Similarly, a “modified categorical approach” is used by courts to analyze the elements of a divisible statute (a criminal statute that is comprised of several varied offenses). In a two-step “modified categorical approach,” the court first reviews indictments and jury instructions, among other documents, to determine which part of a statute formed the basis of a defendant’s prior conviction. Next, the court compares the elements of the crime of conviction with the element of the general crime.

The Fifth Circuit Weighs In

Here, the Fifth Circuit adopted the modified categorical approach to analyze the case. Here, the “generic crime” is a theft offense—the “Dealing in Stolen Property” conviction from 2002. Because the provision does not clearly define “theft offense,” the Fifth Circuit applied the generic definition of theft, “a taking of property or an exercise of control over property without consent with the criminal intent to deprive the owner of rights and benefits of ownership.” United States v. Medina-Torres, 703 F.3d 770, 774 (5th Cir. 2012)(per curiam). Burke v. MuKasey, 509 F.3d 695, 697 (5th Cir. 2007).
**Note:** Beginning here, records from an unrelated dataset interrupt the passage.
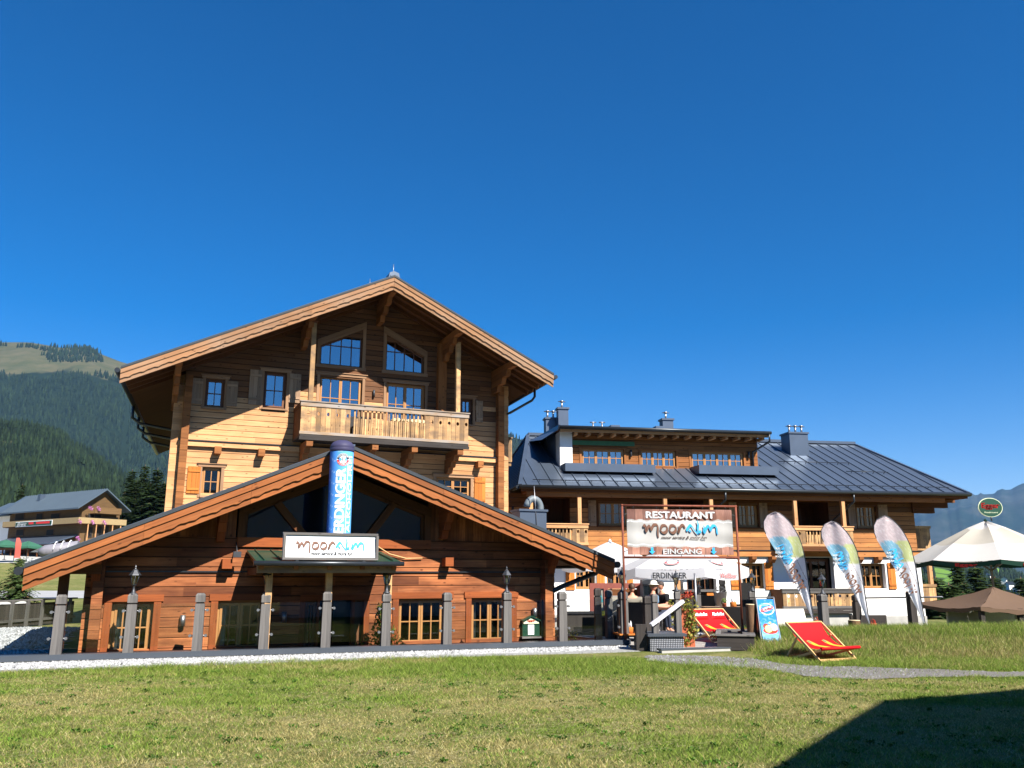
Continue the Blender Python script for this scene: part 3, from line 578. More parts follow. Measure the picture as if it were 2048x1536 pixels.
def gable_roof(par, Lp, A, Rp, d0, d1, sh, bm, seams=.6, bh=.44, raf=.85, nr=4, gut=(1, 1), metal='metal', soff='brown', rim=.0):
    P = lambda a, z, d: (a + sh * (d - d0), d, z)
    D = d1 - d0; vec = (sh * D, D, 0)
    m = MB(); s = MB(); rf = MB()
    for (a0, z0), (a1, z1) in ((Lp, A), (A, Rp)):
        m.ext([P(a0, z0 - .05, d0 - .06), P(a1, z1 - .05, d0 - .06), P(a1, z1, d0 - .06), P(a0, z0, d0 - .06)], vec)
        m.bar(P(a0, z0 + .012, d0 - .05), P(a1, z1 + .012, d0 - .05), .04, .05)
        L = D; k = seams
        while k < L: m.bar(P(a0, z0 + .015, d0 + k), P(a1, z1 + .015, d0 + k), .02, .035); k += seams
        s.ext([P(a0, z0 - .10, d0), P(a1, z1 - .10, d0), P(a1, z1 - .051, d0), P(a0, z0 - .051, d0)], vec, g=vec)
        for i in range(nr):
            dd = d0 + .35 + raf * i; rf.bar(P(a0 + .02, z0 - .18, dd), P(a1, z1 - .18, dd), .12, .15)
    ridge = (A[0], A[1]); m.bar(P(A[0], A[1] + .02, d0 - .05), P(A[0] + 0, A[1] + .02, d1), .3, .04)
    m.build('roof', M[metal], par); s.build('soffit', M[soff], par); rf.build('rafters', M[soff], par)
    for sgn, (p, q) in enumerate(((Lp, A), (Rp, A))):
        b = MB(); sl = (q[1] - p[1]) / (q[0] - p[0]); g = (q[0] - p[0], 0, q[1] - p[1]); ae = q[0]
        def strip(o0, o1, y0, y1, wav=0, seg=1, a_s=p[0], a_e=ae):
            n = int(abs(a_e - a_s) / .055) if wav else 1
            top = [(a_s + (a_e - a_s) * i / n) for i in range(n + 1)]
            zt = lambda a: p[1] + sl * (a - p[0])
            lo = [(a, y0, zt(a) - o1 - (wav * 1.4 * (.6 * math.sin(a * 15) + .4 * math.sin(a * 31 + 1) if wav else 0))) for a in top]
            pts = lo + [(a_e, y0, zt(a_e) - o0), (a_s, y0, zt(a_s) - o0)]
            b.ext(pts, (0, y1 - y0, 0), g=g)
        # boards in lengths along the slope
        ed = np.linspace(p[0], ae, 4)
        for u, v in zip(ed[:-1], ed[1:]):
            j = (v - u); sgnj = 1 if j > 0 else -1
            strip(.06, .06 + bh * .27, d0 - .08, d0, 0, 1, u, v - .004 * sgnj)
            strip(.06 + bh * .27, .06 + bh * .62, d0 - .05, d0 + .02, .017, 1, u, v - .004 * sgnj)
            strip(.06 + bh * .27, .06 + bh * .88, d0 - .006, d0 + .03, 0, 1, u, v - .004 * sgnj)
        b.build('barge_board', M[bm], par)
        vf = MB(); vf.ext([(p[0], d0 - .1, p[1] - .045), (ae, d0 - .1, q[1] - .045), (ae, d0 - .1, q[1] + .03), (p[0], d0 - .1, p[1] + .03)], (0, .035, 0), g=g); vf.build('verge_flashing', M['verge'], par)
        if gut[sgn]:
            gm = MB(); o = -.09 if sgn == 0 else .09
            gm.tube([P(p[0] + o, p[1] - .1, d0 - .08), P(p[0] + o, p[1] - .1, d1)], .08, 10)
            k = .2
            while k < D: gm.bar(P(p[0] + o * 2.1, p[1] - .1, d0 + k), P(p[0] - o, p[1] - .03, d0 + k), .03, .02); k += .8
            gm.build('gutter', M['metal_dark'], par)
def purlin(par, a, z, d0, mat='pale_dark', w=.2, h=.24, steps=3, d1=.3):
    """beam end under the roof overhang with stepped brackets below"""
    b = MB(); b.box(a - w / 2, a + w / 2, d0, d1, z - h, z)
    for i in range(steps):
        y0 = d0 + (.42 + .34 * i) * (-d0) / 1.6; zz = z - h * (1 + i * .95); hh = h * .93
        b.ext([(a - w / 2 + .012, y0, zz), (a - w / 2 + .012, y0 + .1, zz - hh), (a - w / 2 + .012, d1, zz - hh), (a - w / 2 + .012, d1, zz)], (w - .024, 0, 0), g=(0, 1, 0))
    return b.build('purlin', M[mat], par)
def downpipe(par, pts, r=.05, mat='metal_dark'):
    m = MB(); m.tube(pts, r, 10)
    return m.build('downpipe', M[mat], par)
def ballrail(par, a0, a1, z0, z1, d0, d1, layout, mats=('tan_board', 'bleached', 'brown'), name='balcony_front', fh=.2):
    """front of a balcony: layout = list of (a_start, a_end, 'board'|'bars'), z0 floor, z1 rail top"""
    for s0, s1, kind in layout:
        b = MB(); k = MB()
        if kind == 'board':
            n = max(2, round((s1 - s0) / .17)); w = (s1 - s0) / n; hz = z0 + (z1 - z0) * .64
            for i in range(n):
                x0, x1 = s0 + i * w + .004, s0 + (i + 1) * w - .004
                if i % 2 == 1 or n < 3:
                    r_ = .055; xc = (x0 + x1) / 2; t = random.random()
                    cir = [(xc + r_ * math.cos(q), d0, hz + 1.25 * r_ * math.sin(q)) for q in np.linspace(0, 2 * math.pi, 13)[:-1]]
                    o = (random.random() * 40, random.random() * 40)
                    # board with a round hole: two halves around the circle
                    up = [cir[i2] for i2 in range(0, 7)]; lo = [cir[i2 % 12] for i2 in range(6, 13)]
                    b.poly([(x1, d0, z1 - .17), (x0, d0, z1 - .17), (x0, d0, hz)] + up[::-1] + [(x1, d0, hz)], 0, (0, 0, 1), t, o)
                    b.poly([(x0, d0, hz), (x0, d0, z0 + .1), (x1, d0, z0 + .1), (x1, d0, hz)] + lo[::-1], 0, (0, 0, 1), t, o)
                    for q in range(12): p, s = cir[q], cir[(q + 1) % 12]; b.poly([p, s, (s[0], d0 + .03, s[2]), (p[0], d0 + .03, p[2])], 0, (0, 1, 0), t, o)
                else: b.box(x0, x1, d0, d0 + .03, z0 + .1, z1 - .17)
        else:
            n = max(2, round((s1 - s0) / .155)); w = (s1 - s0) / n
            for i in range(n):
                xc = s0 + (i + .5) * w; k.box(xc - .028, xc + .028, d0 + .03, d0 + .06, z0 + .1, z1 - .16); k.box(xc + w * .5 - .03, xc + w * .5 + .03, d0 + .005, d0 + .028, z0 + .06, z0 + (z1 - z0) * .58)
        if b.V: b.build('balcony_board', M[mats[0]], par)
        if k.V: k.build('balusters', M[mats[0]], par)
    r_ = MB(); r_.box(a0 - .02, a1 + .02, d0 - .03, d0 + .07, z1 - .17, z1 - .02); r_.box(a0 - .05, a1 + .05, d0 - .06, d0 + .12, z1 - .02, z1 + .02)
    r_.box(a0 - .02, a1 + .02, d0 - .035, d0 + .07, z0 - .0, z0 + .1); r_.build('handrail', M[mats[1]], par)
    f = MB(); f.box(a0, a1, d0 - .02, d1, z0 - .08, z0 - .003); f.box(a0 - .02, a1 + .02, d0 - .06, d0 + .02, z0 - .2, z0 - .085); f.build('balcony_floor', M[mats[2] if len(mats) < 4 else mats[3]], par)
    for a in (a0, a1 - .03):
        s = MB(); n = 6; w = (d1 - d0 - .07) / n
        for i in range(n): s.box(a, a + .03, d0 + .07 + i * w + .003, d0 + .07 + (i + 1) * w - .003, z0, z1 - .17)
        s.box(a - .02, a + .05, d0 + .07, d1, z1 - .17, z1 - .02)
        s.build('balcony_side', M[mats[2]], par)

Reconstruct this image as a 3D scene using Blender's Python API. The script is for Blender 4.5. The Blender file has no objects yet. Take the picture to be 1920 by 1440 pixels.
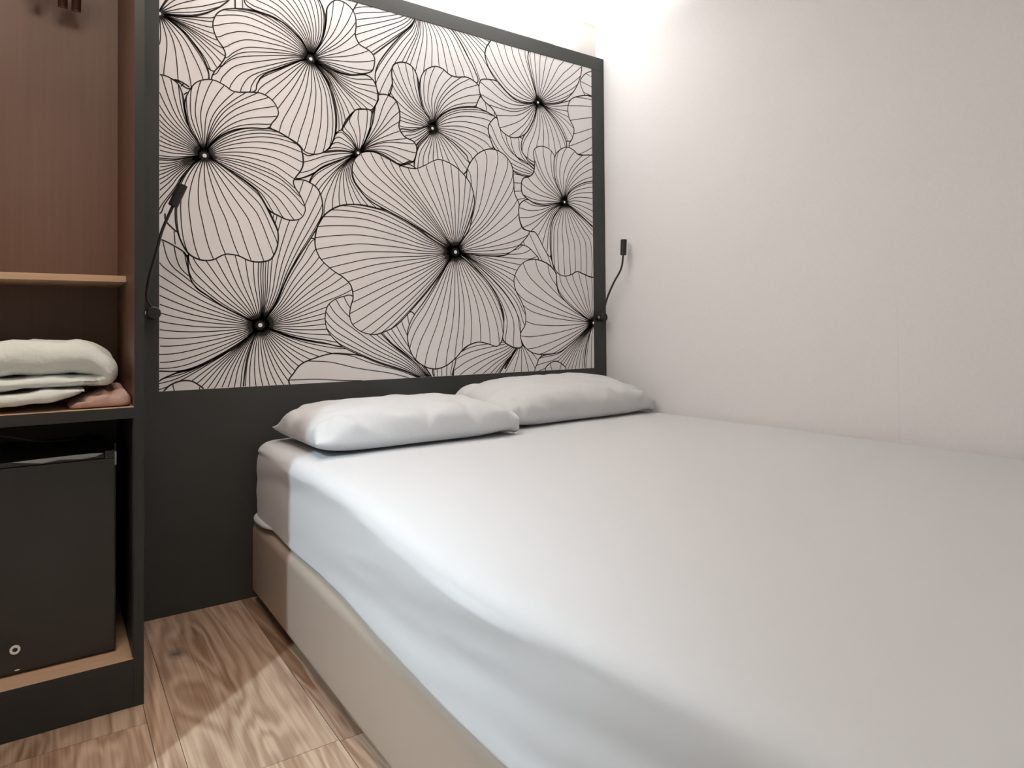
import bpy, bmesh, math, random
import numpy as np
from mathutils import Vector, Matrix, noise

sc = bpy.context.scene
col = sc.collection

# ---------------------------------------------------------------- camera
cam_d = bpy.data.cameras.new('camera')
cam = bpy.data.objects.new('camera', cam_d); col.objects.link(cam)
yaw, pitch, roll = -0.6177, 0.0157, -0.0082
_r = Vector((math.cos(yaw), math.sin(yaw), 0)); _f = Vector((-math.sin(yaw), math.cos(yaw), 0)); _u = Vector((0, 0, 1))
_f2 = _f*math.cos(pitch) + _u*math.sin(pitch); _u2 = _r.cross(_f2)
R3 = _r*math.cos(roll) + _u2*math.sin(roll); U3 = -_r*math.sin(roll) + _u2*math.cos(roll)
M = Matrix((R3, U3, -_f2)).transposed().to_4x4()
M.translation = Vector((-2.1453, -2.4098, 0.9))
cam.matrix_world = M
cam_d.sensor_width = 36
cam_d.lens = 1263.906*36/1920
cam_d.shift_x = -(997.40-960)/1920
cam_d.shift_y = -(720-594.41)/1920
cam_d.clip_start = 0.02
sc.camera = cam

# ---------------------------------------------------------------- world, lights, exposure
w = bpy.data.worlds.new('world'); sc.world = w; w.use_nodes = True
w.node_tree.nodes['Background'].inputs[0].default_value = (1.0, 0.8, 0.6, 1)
w.node_tree.nodes['Background'].inputs[1].default_value = 0.0
sc.view_settings.view_transform = 'Standard'
sc.view_settings.look = 'None'
sc.view_settings.gamma = 1.0
sc.view_settings.use_curve_mapping = False
sc.view_settings.exposure = 0.1

def lamp(name, kind, loc, energy, color, **kw):
    d = bpy.data.lights.new(name, kind); d.energy = energy; d.color = color
    for k, v in kw.items(): setattr(d, k, v)
    o = bpy.data.objects.new(name, d); col.objects.link(o); o.location = loc
    return o
# shaded pendant in the entrance passage (the partition wall cuts its beam)
key = lamp('passage_pendant_beam', 'SPOT', (-3.0, -1.747, 1.93), 196, (0.66, 0.87, 1.0), spot_size=math.radians(98), spot_blend=0.8, shadow_soft_size=0.005)
key.rotation_euler = Vector((0.17, 0.43, -1.0)).to_track_quat('-Z', 'Y').to_euler()
# warm fill light added under the ceiling, out of view, to lift the ambient
fill = lamp('added_fill_light', 'AREA', (-2.10, -1.10, 2.325), 15, (1.0, 0.85, 0.74), shape='RECTANGLE', size=0.55, size_y=0.55)
# cove strip on top of the headboard, shining up to the ceiling
cove = lamp('cove_strip_glow', 'AREA', (-1.115, 0.016, 2.19), 30, (0.98, 0.985, 1.0), shape='RECTANGLE', size=1.62, size_y=0.02)
cove.rotation_euler = (math.pi, 0, 0)

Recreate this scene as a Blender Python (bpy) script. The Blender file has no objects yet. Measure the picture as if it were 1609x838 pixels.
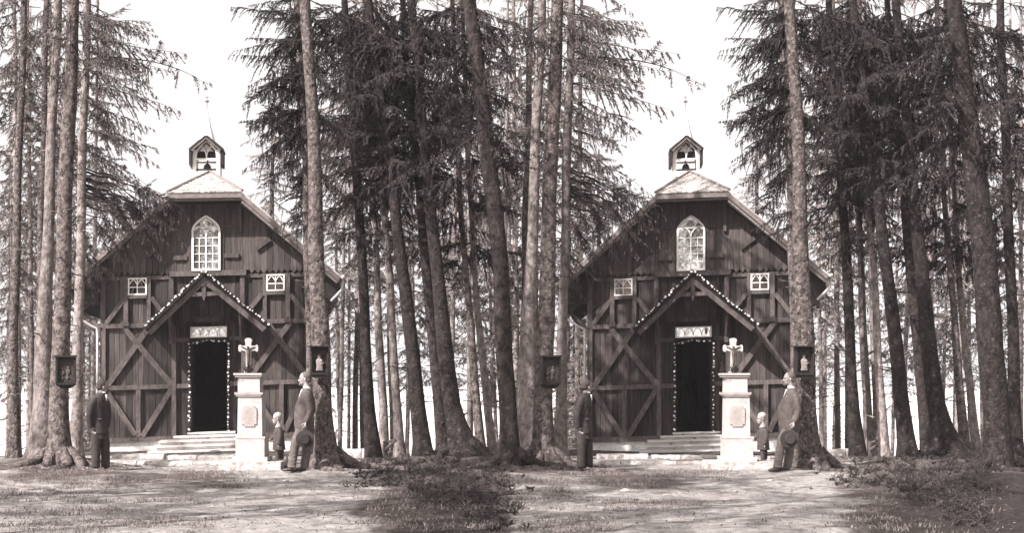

The court examined the Florida statute reads, “Traffic means to (a) sell, transfer, distribute, dispense or otherwise dispose of property; (b) to buy, receive, possess, obtain control of, or use property with the intent to sell, transfer, distribute, dispense, or otherwise dispose of property.” Fla. Stat. § 812.012(8). Next, the Court reviewed Rodriguez’s charging document, which read, “Rodriguez knew or should have known that the property was stolen.” The Court examined Florida case law that showed that Florida applies the statute to conduct outside of the generic definition of theft—which created a problem when applying this conviction to the sentencing enhancement provision as outlined in the PSR. Without the enhancement provision, Rodriguez’s sentence would likely not have been as long with a lower base offense level. Accordingly the Fifth Circuit vacates the 27-month prison term and remands the case for resentencing only.